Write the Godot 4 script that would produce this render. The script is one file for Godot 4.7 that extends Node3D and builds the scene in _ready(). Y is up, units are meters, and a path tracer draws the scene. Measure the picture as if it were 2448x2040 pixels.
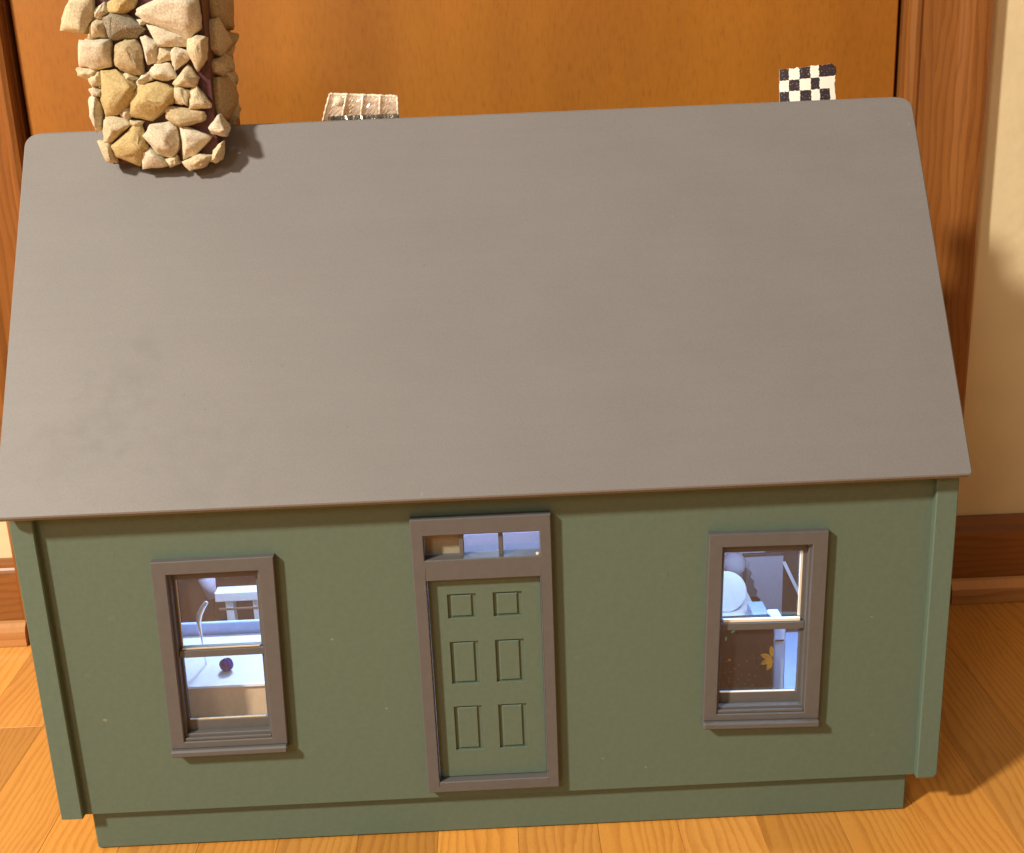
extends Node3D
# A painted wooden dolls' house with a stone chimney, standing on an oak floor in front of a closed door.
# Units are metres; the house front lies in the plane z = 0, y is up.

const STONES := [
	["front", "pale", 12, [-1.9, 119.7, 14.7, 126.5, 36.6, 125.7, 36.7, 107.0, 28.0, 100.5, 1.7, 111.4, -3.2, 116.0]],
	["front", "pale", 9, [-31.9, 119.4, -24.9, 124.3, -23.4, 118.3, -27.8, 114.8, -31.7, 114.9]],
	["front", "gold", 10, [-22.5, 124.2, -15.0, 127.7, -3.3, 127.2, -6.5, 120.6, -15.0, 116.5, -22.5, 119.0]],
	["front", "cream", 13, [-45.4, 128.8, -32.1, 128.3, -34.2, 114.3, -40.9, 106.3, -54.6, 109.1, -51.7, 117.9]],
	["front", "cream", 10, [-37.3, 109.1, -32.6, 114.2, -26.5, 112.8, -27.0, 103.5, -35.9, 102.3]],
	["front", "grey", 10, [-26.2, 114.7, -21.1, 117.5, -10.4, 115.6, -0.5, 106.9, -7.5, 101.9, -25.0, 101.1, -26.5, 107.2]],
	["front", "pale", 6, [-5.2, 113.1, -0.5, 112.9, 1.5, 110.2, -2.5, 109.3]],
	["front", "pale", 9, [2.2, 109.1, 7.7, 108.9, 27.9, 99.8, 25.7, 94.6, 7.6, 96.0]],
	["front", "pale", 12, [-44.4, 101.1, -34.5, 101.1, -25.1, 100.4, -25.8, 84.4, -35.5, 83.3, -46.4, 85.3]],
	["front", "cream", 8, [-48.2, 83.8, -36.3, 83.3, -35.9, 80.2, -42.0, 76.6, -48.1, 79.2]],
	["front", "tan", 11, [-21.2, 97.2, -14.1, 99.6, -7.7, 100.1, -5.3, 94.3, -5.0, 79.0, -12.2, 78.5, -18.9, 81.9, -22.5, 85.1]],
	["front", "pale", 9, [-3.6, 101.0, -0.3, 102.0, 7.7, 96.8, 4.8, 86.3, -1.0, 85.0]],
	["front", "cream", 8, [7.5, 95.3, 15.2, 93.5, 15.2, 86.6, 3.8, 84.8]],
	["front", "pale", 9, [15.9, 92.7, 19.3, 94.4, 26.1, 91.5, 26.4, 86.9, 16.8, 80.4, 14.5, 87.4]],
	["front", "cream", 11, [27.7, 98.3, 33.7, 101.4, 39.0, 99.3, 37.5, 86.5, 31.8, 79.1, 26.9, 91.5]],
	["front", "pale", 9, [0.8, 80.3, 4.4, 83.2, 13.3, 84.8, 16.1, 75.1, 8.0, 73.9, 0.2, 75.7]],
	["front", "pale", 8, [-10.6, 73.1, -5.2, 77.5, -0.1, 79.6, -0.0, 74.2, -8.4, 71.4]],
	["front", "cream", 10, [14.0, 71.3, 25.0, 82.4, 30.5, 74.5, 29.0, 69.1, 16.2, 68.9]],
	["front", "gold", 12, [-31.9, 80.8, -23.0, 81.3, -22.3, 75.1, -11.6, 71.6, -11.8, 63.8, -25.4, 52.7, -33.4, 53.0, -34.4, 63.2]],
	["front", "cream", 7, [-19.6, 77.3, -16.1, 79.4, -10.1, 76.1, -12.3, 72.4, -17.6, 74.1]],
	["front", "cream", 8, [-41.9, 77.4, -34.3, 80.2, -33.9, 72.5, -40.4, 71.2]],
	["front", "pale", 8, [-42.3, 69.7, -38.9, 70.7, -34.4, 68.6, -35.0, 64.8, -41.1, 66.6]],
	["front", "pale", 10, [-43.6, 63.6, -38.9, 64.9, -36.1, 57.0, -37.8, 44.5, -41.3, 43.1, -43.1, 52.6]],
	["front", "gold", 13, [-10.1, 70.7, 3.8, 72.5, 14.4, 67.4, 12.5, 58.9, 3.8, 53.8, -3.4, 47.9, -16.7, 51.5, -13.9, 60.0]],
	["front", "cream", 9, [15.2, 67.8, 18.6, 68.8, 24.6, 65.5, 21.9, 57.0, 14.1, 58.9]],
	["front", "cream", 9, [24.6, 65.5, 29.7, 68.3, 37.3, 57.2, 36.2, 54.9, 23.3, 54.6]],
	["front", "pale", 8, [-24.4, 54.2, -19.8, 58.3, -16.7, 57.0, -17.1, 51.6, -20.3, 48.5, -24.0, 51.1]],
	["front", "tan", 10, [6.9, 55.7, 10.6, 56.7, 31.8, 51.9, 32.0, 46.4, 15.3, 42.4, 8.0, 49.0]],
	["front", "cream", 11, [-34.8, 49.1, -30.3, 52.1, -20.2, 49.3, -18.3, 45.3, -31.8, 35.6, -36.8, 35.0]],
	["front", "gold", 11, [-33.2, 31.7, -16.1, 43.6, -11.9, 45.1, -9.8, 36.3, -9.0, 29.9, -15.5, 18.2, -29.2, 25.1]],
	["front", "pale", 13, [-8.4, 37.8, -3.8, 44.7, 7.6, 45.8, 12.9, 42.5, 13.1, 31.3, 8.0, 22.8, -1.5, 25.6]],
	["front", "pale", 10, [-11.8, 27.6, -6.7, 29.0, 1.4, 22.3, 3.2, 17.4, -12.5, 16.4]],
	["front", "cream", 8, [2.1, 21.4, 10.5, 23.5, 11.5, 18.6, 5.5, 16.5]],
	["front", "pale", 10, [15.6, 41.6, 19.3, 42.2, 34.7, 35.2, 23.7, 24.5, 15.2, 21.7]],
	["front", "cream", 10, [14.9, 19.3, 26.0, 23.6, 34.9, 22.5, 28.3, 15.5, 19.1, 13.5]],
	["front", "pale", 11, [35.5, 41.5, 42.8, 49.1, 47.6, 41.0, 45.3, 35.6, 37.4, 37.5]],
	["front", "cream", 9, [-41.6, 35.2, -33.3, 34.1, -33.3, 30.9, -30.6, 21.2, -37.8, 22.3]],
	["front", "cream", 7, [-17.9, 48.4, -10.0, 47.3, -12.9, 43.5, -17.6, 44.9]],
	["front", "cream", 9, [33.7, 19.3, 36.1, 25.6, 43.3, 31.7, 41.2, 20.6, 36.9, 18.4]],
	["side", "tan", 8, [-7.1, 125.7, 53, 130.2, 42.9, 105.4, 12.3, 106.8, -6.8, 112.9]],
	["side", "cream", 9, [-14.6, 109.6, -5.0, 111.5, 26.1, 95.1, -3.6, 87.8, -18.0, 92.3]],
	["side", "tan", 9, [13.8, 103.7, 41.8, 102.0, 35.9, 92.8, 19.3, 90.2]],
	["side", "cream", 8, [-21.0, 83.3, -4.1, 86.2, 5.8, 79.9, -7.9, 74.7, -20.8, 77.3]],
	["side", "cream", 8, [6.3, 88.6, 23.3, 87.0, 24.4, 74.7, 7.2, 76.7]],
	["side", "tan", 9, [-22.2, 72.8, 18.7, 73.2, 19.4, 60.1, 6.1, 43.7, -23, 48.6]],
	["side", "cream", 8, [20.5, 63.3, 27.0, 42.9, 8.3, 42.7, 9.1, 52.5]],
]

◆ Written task
Strip out the pictures and quote the remaining data word for word.

◆ Final answer
Write the Godot 4 script that would produce this render. The script is one file for Godot 4.7 that extends Node3D and builds the scene in _ready(). Y is up, units are meters, and a path tracer draws the scene. Measure the picture as if it were 2448x2040 pixels.
extends Node3D
# A painted wooden dolls' house with a stone chimney, standing on an oak floor in front of a closed door.
# Units are metres; the house front lies in the plane z = 0, y is up.

const STONES := [
	["front", "pale", 12, [-1.9, 119.7, 14.7, 126.5, 36.6, 125.7, 36.7, 107.0, 28.0, 100.5, 1.7, 111.4, -3.2, 116.0]],
	["front", "pale", 9, [-31.9, 119.4, -24.9, 124.3, -23.4, 118.3, -27.8, 114.8, -31.7, 114.9]],
	["front", "gold", 10, [-22.5, 124.2, -15.0, 127.7, -3.3, 127.2, -6.5, 120.6, -15.0, 116.5, -22.5, 119.0]],
	["front", "cream", 13, [-45.4, 128.8, -32.1, 128.3, -34.2, 114.3, -40.9, 106.3, -54.6, 109.1, -51.7, 117.9]],
	["front", "cream", 10, [-37.3, 109.1, -32.6, 114.2, -26.5, 112.8, -27.0, 103.5, -35.9, 102.3]],
	["front", "grey", 10, [-26.2, 114.7, -21.1, 117.5, -10.4, 115.6, -0.5, 106.9, -7.5, 101.9, -25.0, 101.1, -26.5, 107.2]],
	["front", "pale", 6, [-5.2, 113.1, -0.5, 112.9, 1.5, 110.2, -2.5, 109.3]],
	["front", "pale", 9, [2.2, 109.1, 7.7, 108.9, 27.9, 99.8, 25.7, 94.6, 7.6, 96.0]],
	["front", "pale", 12, [-44.4, 101.1, -34.5, 101.1, -25.1, 100.4, -25.8, 84.4, -35.5, 83.3, -46.4, 85.3]],
	["front", "cream", 8, [-48.2, 83.8, -36.3, 83.3, -35.9, 80.2, -42.0, 76.6, -48.1, 79.2]],
	["front", "tan", 11, [-21.2, 97.2, -14.1, 99.6, -7.7, 100.1, -5.3, 94.3, -5.0, 79.0, -12.2, 78.5, -18.9, 81.9, -22.5, 85.1]],
	["front", "pale", 9, [-3.6, 101.0, -0.3, 102.0, 7.7, 96.8, 4.8, 86.3, -1.0, 85.0]],
	["front", "cream", 8, [7.5, 95.3, 15.2, 93.5, 15.2, 86.6, 3.8, 84.8]],
	["front", "pale", 9, [15.9, 92.7, 19.3, 94.4, 26.1, 91.5, 26.4, 86.9, 16.8, 80.4, 14.5, 87.4]],
	["front", "cream", 11, [27.7, 98.3, 33.7, 101.4, 39.0, 99.3, 37.5, 86.5, 31.8, 79.1, 26.9, 91.5]],
	["front", "pale", 9, [0.8, 80.3, 4.4, 83.2, 13.3, 84.8, 16.1, 75.1, 8.0, 73.9, 0.2, 75.7]],
	["front", "pale", 8, [-10.6, 73.1, -5.2, 77.5, -0.1, 79.6, -0.0, 74.2, -8.4, 71.4]],
	["front", "cream", 10, [14.0, 71.3, 25.0, 82.4, 30.5, 74.5, 29.0, 69.1, 16.2, 68.9]],
	["front", "gold", 12, [-31.9, 80.8, -23.0, 81.3, -22.3, 75.1, -11.6, 71.6, -11.8, 63.8, -25.4, 52.7, -33.4, 53.0, -34.4, 63.2]],
	["front", "cream", 7, [-19.6, 77.3, -16.1, 79.4, -10.1, 76.1, -12.3, 72.4, -17.6, 74.1]],
	["front", "cream", 8, [-41.9, 77.4, -34.3, 80.2, -33.9, 72.5, -40.4, 71.2]],
	["front", "pale", 8, [-42.3, 69.7, -38.9, 70.7, -34.4, 68.6, -35.0, 64.8, -41.1, 66.6]],
	["front", "pale", 10, [-43.6, 63.6, -38.9, 64.9, -36.1, 57.0, -37.8, 44.5, -41.3, 43.1, -43.1, 52.6]],
	["front", "gold", 13, [-10.1, 70.7, 3.8, 72.5, 14.4, 67.4, 12.5, 58.9, 3.8, 53.8, -3.4, 47.9, -16.7, 51.5, -13.9, 60.0]],
	["front", "cream", 9, [15.2, 67.8, 18.6, 68.8, 24.6, 65.5, 21.9, 57.0, 14.1, 58.9]],
	["front", "cream", 9, [24.6, 65.5, 29.7, 68.3, 37.3, 57.2, 36.2, 54.9, 23.3, 54.6]],
	["front", "pale", 8, [-24.4, 54.2, -19.8, 58.3, -16.7, 57.0, -17.1, 51.6, -20.3, 48.5, -24.0, 51.1]],
	["front", "tan", 10, [6.9, 55.7, 10.6, 56.7, 31.8, 51.9, 32.0, 46.4, 15.3, 42.4, 8.0, 49.0]],
	["front", "cream", 11, [-34.8, 49.1, -30.3, 52.1, -20.2, 49.3, -18.3, 45.3, -31.8, 35.6, -36.8, 35.0]],
	["front", "gold", 11, [-33.2, 31.7, -16.1, 43.6, -11.9, 45.1, -9.8, 36.3, -9.0, 29.9, -15.5, 18.2, -29.2, 25.1]],
	["front", "pale", 13, [-8.4, 37.8, -3.8, 44.7, 7.6, 45.8, 12.9, 42.5, 13.1, 31.3, 8.0, 22.8, -1.5, 25.6]],
	["front", "pale", 10, [-11.8, 27.6, -6.7, 29.0, 1.4, 22.3, 3.2, 17.4, -12.5, 16.4]],
	["front", "cream", 8, [2.1, 21.4, 10.5, 23.5, 11.5, 18.6, 5.5, 16.5]],
	["front", "pale", 10, [15.6, 41.6, 19.3, 42.2, 34.7, 35.2, 23.7, 24.5, 15.2, 21.7]],
	["front", "cream", 10, [14.9, 19.3, 26.0, 23.6, 34.9, 22.5, 28.3, 15.5, 19.1, 13.5]],
	["front", "pale", 11, [35.5, 41.5, 42.8, 49.1, 47.6, 41.0, 45.3, 35.6, 37.4, 37.5]],
	["front", "cream", 9, [-41.6, 35.2, -33.3, 34.1, -33.3, 30.9, -30.6, 21.2, -37.8, 22.3]],
	["front", "cream", 7, [-17.9, 48.4, -10.0, 47.3, -12.9, 43.5, -17.6, 44.9]],
	["front", "cream", 9, [33.7, 19.3, 36.1, 25.6, 43.3, 31.7, 41.2, 20.6, 36.9, 18.4]],
	["side", "tan", 8, [-7.1, 125.7, 53, 130.2, 42.9, 105.4, 12.3, 106.8, -6.8, 112.9]],
	["side", "cream", 9, [-14.6, 109.6, -5.0, 111.5, 26.1, 95.1, -3.6, 87.8, -18.0, 92.3]],
	["side", "tan", 9, [13.8, 103.7, 41.8, 102.0, 35.9, 92.8, 19.3, 90.2]],
	["side", "cream", 8, [-21.0, 83.3, -4.1, 86.2, 5.8, 79.9, -7.9, 74.7, -20.8, 77.3]],
	["side", "cream", 8, [6.3, 88.6, 23.3, 87.0, 24.4, 74.7, 7.2, 76.7]],
	["side", "tan", 9, [-22.2, 72.8, 18.7, 73.2, 19.4, 60.1, 6.1, 43.7, -23, 48.6]],
	["side", "cream", 8, [20.5, 63.3, 27.0, 42.9, 8.3, 42.7, 9.1, 52.5]],
]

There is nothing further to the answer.